MAST Security Update: Libya & Yemen

No unity government agreement has been reached. Last week, a day prior to the deadline, General Hafta, military commander in the Tobruk based government, ordered a new offensive in Benghazi against Islamic militants. This offensive was cited by the Tripoli based government as a reason why they could not agree to the current terms.

It was reported in the Libyan media that Bernadino Leon, the current UN special envoy, would be replaced by Martin Kobler, an Arabic speaking German diplomat who is highly experienced in the Middle East.

Whilst the lack of any progress in unity discussions continues, Libya’s oil output has dropped even further. It is now below 300,000 barrels per day. ISIS has also been attacking local security forces at the Es Sider Oil Terminal.

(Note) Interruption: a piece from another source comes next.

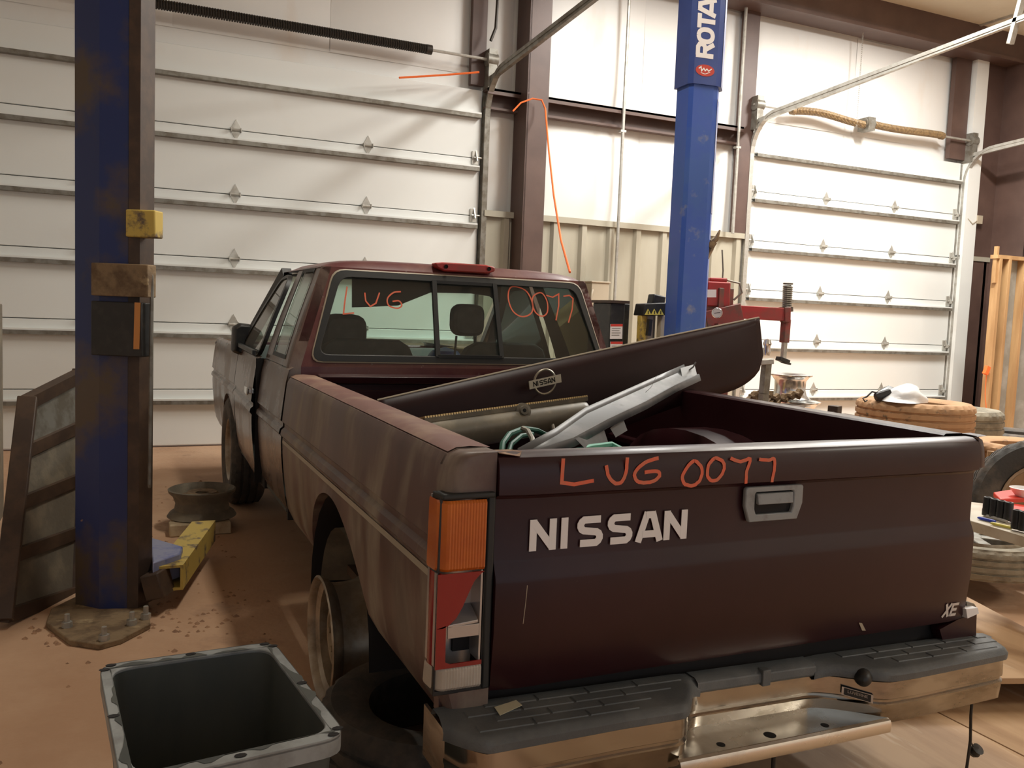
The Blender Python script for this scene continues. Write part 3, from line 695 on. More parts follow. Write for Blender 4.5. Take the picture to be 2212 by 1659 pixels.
# corner fill triangles + roof sides, rounded
for s, xb, xt in ((-1, .775, .632), (1, .727, .622)):
    rows = []
    for k in range(9):
        z = .60+(1.372-.60)*k/8 if k < 4 else .958+(1.372-.958)*(k-4)/4
        z = [.60, .72, .84, .90, .958, 1.06, 1.16, 1.27, 1.372][k]
        xr = xb if z <= .958 else xb+(xt-xb)*(z-.958)/.414
        xs_ = (.80 if z < .955 else ux(z))*(1 if s < 0 else SR)
        y_ = ry(z) if z > .958 else 1.955
        yo = qo[0][0]+(qo[3][0]-qo[0][0])*max(0, (z-.955)/.42)
        rows.append([(s*(xr-.04), y_, z), (s*xr, y_, z), (s*(xr+.35*(xs_-xr)+.003), y_+.002, z), (s*(xs_-.001), y_+.016, z), (s*xs_, max(y_+.03, yo), z)])
    MB().grid(rows).build('cab_corner', MT['cabside'] if s < 0 else MT['primer'], TR)
# roof
rows = []
for i in range(25):
    y = 2.088+(3.0-2.088)*i/24; row = []
    e = min(1, (y-2.088)/.13); g = math.sqrt(max(0, 1-(1-e)**2)); e2 = min(1, (3.0-y)/.30); g *= math.sqrt(max(0, 1-(1-e2)**2))*.95+.05
    for j in range(25):
        a = -1+2*j/24; xx = a*(.637 if a < 0 else .627); f_ = math.sqrt(max(0, 1-abs(a)**5))
        row.append((xx, y, 1.368+.047*f_*g-.0*a))
    rows.append(row)
rf = MB().grid(rows).build('roof', MT['maroonr'], TR, angle=60)
# high brake light
bp = [P(u, v, y=2.07) for u, v in ((940, 568), (955, 566), (1050, 572), (1070, 577), (1070, 586), (1055, 591), (960, 586), (945, 578))]
MB().prism(bp, (0, .06, 0)).build('high_brake_lamp', MT['redlamp'], rf, bevel=.006)
for u, v in ((963, 576), (1056, 581)):
    c = P(u, v, y=2.068); MB().lathe([(0, 0), (.007, 0), (.009, .002), (.009, .006)], 12, T(*c) @ Rx(PI/2)).build('screw', MT['gap'], rf)
# rear window
ctr = Vector((0, 1.17))
def scl(p, k, dz=0): return ctr+Vector(((p.x-ctr.x)*(1-k/.62), (p.y-ctr.y)*(1-k/.19)))
W1 = [scl(p, -.006) for p in win]; W2 = [scl(p, .024) for p in win]
def wp(p, o): return Vector((p.x, ry(p.y)-o, p.y))
rw = MB().ring([wp(p, .008) for p in W1], [wp(p, .012) for p in W2], (0, .02, 0)).build('rear_window_seal', MT['rubber'], rp, bevel=.003)
MB().ring([wp(scl(p, -.010), .006) for p in win], [wp(scl(p, -.005), .009) for p in win], (0, .004, 0)).build('window_bright_edge', MT['tan'], rp)
zb_, zt_ = 1.005, 1.335
for x in (-.150, .150):
    MB().beam((x, ry(zb_)-.008, zb_), (x*.96, ry(zt_)-.008, zt_), .020, .018, up=(0, 1, 0)).build('slider_bar', MT['rubber'], rw)
MB().beam((-.15, ry(zb_)-.006, zb_+.004), (.15, ry(zb_)-.006, zb_+.004), .02, .014).beam((-.15, ry(zt_)-.006, zt_-.004), (.15, ry(zt_)-.006, zt_-.004), .016, .014).build('slider_rail', MT['rubber'], rw)
def wx(z, s): t = (z-.985)/.37; return (-.678+(.105)*t) if s < 0 else (.660-.092*t)
for a, b in ((None, -.15), (-.15, .15), (.15, None)):
    rows = []
    for z in (zb_-.006, zt_+.004):
        xa = wx(z, -1) if a is None else a; xb = wx(z, 1) if b is None else b
        rows.append([(xa, ry(z)+.002, z), (xb, ry(z)+.002, z)])
    MB().grid(rows).build('window_pane', GL, rw)
# marker writing on the rear glass
def trace_w(pts):
    Q = []
    for u, v in (smooth2(pts) if len(pts) > 5 else pts):
        p = P(u, v, y=2.02); p = P(u, v, y=ry(p.z)-.001); Q.append((p.x, p.z))
    MB().stroke(Q, .0062, lambda a, b, h: Vector((a, ry(b)-h-.0005, b)), .0008).build('marker_stroke', MT['chalk'], rw, smooth=False)
for pts in ([(750, 619), (745, 650), (742, 678), (765, 676)], [(788, 632), (790, 650), (800, 662), (812, 655), (820, 632)],
            [(866, 630), (850, 632), (837, 645), (840, 660), (858, 666), (868, 660), (862, 650), (848, 651)],
            [(1118, 620), (1102, 622), (1098, 645), (1108, 672), (1128, 684), (1148, 676), (1150, 655), (1138, 630), (1118, 620)],
            [(1160, 634), (1150, 645), (1155, 672), (1170, 683), (1182, 675), (1182, 652), (1172, 634), (1160, 634)],
            [(1180, 638), (1194, 642), (1207, 635), (1207, 660), (1201, 692)],
            [(1217, 640), (1230, 638), (1238, 645), (1236, 668), (1228, 697)]): trace_w(pts)
# cab interior, windshield, dashboard, seats
MB().grid([[(-.60, 3.02, 1.35), (.58, 3.02, 1.35)], [(-.70, 3.62, .98), (.66, 3.62, .98)]]).build('windshield', GL, TR)
for s in (-1, 1): MB().beam((s*.62, 3.0, 1.37), (s*.74, 3.64, .96), .05, .05).build('windshield_pillar', MT['black'], TR)
MB().bb(-.60, .58, 2.12, 3.04, 1.352, 1.360).build('headliner', MT['head'], TR)
hg = [P(u, v, y=2.75) for u, v in ((762, 590), (762, 664), (800, 663), (860, 660), (930, 632), (1020, 634), (1060, 640), (1080, 655), (1085, 590))]
MB().prism(hg, (0, .02, 0)).build('sagging_cloth', MT['head'], TR)
MB().prism([(-.72, 3.25, .80), (-.72, 3.22, .90), (-.72, 3.35, .965), (-.72, 3.66, .965), (-.72, 3.66, .80)], (1.40, 0, 0)).build('dashboard', MT['dash'], TR, bevel=.01)
MB().bb(-.78, .73, 1.97, 3.6, .36, .42).build('cab_floor', MT['dash'], TR)
def seat(xc, name):
    rows = []
    for z, wd, y0, th in ((.55, .22, 2.55, .14), (.75, .25, 2.47, .14), (.93, .25, 2.40, .13), (1.03, .20, 2.37, .11), (1.06, .15, 2.36, .09)):
        rows.append([(xc-wd, y0-th/2+.02, z), (xc-wd*.7, y0-th/2, z), (xc+wd*.7, y0-th/2, z), (xc+wd, y0-th/2+.02, z), (xc+wd, y0+th/2-.02, z), (xc+wd*.7, y0+th/2, z), (xc-wd*.7, y0+th/2, z), (xc-wd, y0+th/2-.02, z)])
    m = MB().grid(rows, closed=True); m.f.append(tuple(range(32, 40)))
    m.bb(xc-.24, xc+.24, 2.5, 3.0, .45, .60)
    st = m.build(name, MT['seat'], TR, bevel=.01)
    return st
s1 = seat(-.36, 'seat'); s2 = seat(.34, 'seat')
def headrest(u0, v0, u1, v1, yy, par):
    a = P(u0, v0, y=yy); b = P(u1, v1, y=yy); cx_, cz_ = (a.x+b.x)/2, (a.z+b.z)/2; w_, h_ = (b.x-a.x)/2, (a.z-b.z)/2; rows = []
    for y, k in ((yy-.05, .8), (yy-.035, .97), (yy, 1), (yy+.04, .9)):
        rows.append([(cx_+w_*k*math.copysign(abs(math.cos(t))**.5, math.cos(t)), y, cz_+h_*k*math.copysign(abs(math.sin(t))**.5, math.sin(t))) for t in [2*PI*(i+.5)/20 for i in range(20)]])
    m = MB().grid(rows, closed=True); m.f.append(tuple(range(20))); m.f.append(tuple(range(60, 80)))
    m.tube([(cx_-.05, yy, cz_-h_), (cx_-.05, yy+.02, cz_-h_-.12)], .006, 6).tube([(cx_+.05, yy, cz_-h_), (cx_+.05, yy+.02, cz_-h_-.12)], .006, 6)
    m.build('headrest', MT['seat'], par)
headrest(975, 655, 1040, 727, 2.40, s2); headrest(695, 676, 788, 775, 2.45, s1)
MB().tube([(-.36+.18*math.cos(2*PI*k/24), 3.12+.06*math.sin(2*PI*k/24), .93+.17*math.sin(2*PI*k/24)) for k in range(24)], .013, 8, closed=True).tube([(-.36, 3.14, .93), (-.36, 3.3, .88)], .03, 8).build('steering_wheel', MT['black'], TR)
MB().box((.42, 2.95, .90), (.26, .24, .20), Rz(.3)).build('reflection_box', MT['refl_tan'], TR, bevel=.004)  # box added in the cab, standing in for a reflection in the glass
MB().lathe([(.0, 0), (.10, 0), (.115, .03), (.11, .08), (.07, .13), (0, .15)], 16, T(.20, 2.85, .86)).build('reflection_blob', MT['blue'], TR)  # blue lump added in the cab to imitate a blue reflection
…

Fighting continues with the Coalition taking the most southwest tip of Yemen in the Bab El Mandeb Strait. Passing vessels have been reporting artillery fire over the weekend, including Naval Gunfire Support from warships in the area.

Ben Stewart, General Manager at leading maritime security company MAST (Singapore), said:

“Tactically it is not a particularly significant area of ground. The Port of Mocha, slightly further north, would be significantly more important as this is the closest port to Somalia and likely to be the best smuggling route to bring supplies into the blockaded Northern Yemen.”

“In terms of the move for Sana’a, the Pro-Government Forces have efforts ongoing in Marib in the east and Tiaz in the south. Marib seems to be have been secured, whilst fighting for Tiaz continues. The population in the north are running very short supplies.”

Stewart added:

“It was reported that the Houthis have agreed to a UN sponsored peace plan. It now remains to be seen whether President Hadi, can be convinced to come to the negotiating table – something he has been reluctant to do up until now.”

Yemeni Ports
Stewart said:

“Ports in Yemen are open but operations can be difficult due to the poor infrastructure after bomb damage and neglect.

“Aden is in the best condition. The refinery has reopened and cargo operations have been conducted. The container terminal is also operating but subject to delays.”

He added:

“Hodeidah is in poor condition, fuel and containers are not allowed to be discharged as per the blockade orders. Only one crane is working and the port is suffering from repeated electricity cuts and low fuel levels, there is a good chance it will close again.

“Salif is open for bulk cargos of wheat. Mukulla and Mocha are being used as the smuggling hubs for refugees, and likely contraband as well. Mukulla is open for commercial work with limited functionality.”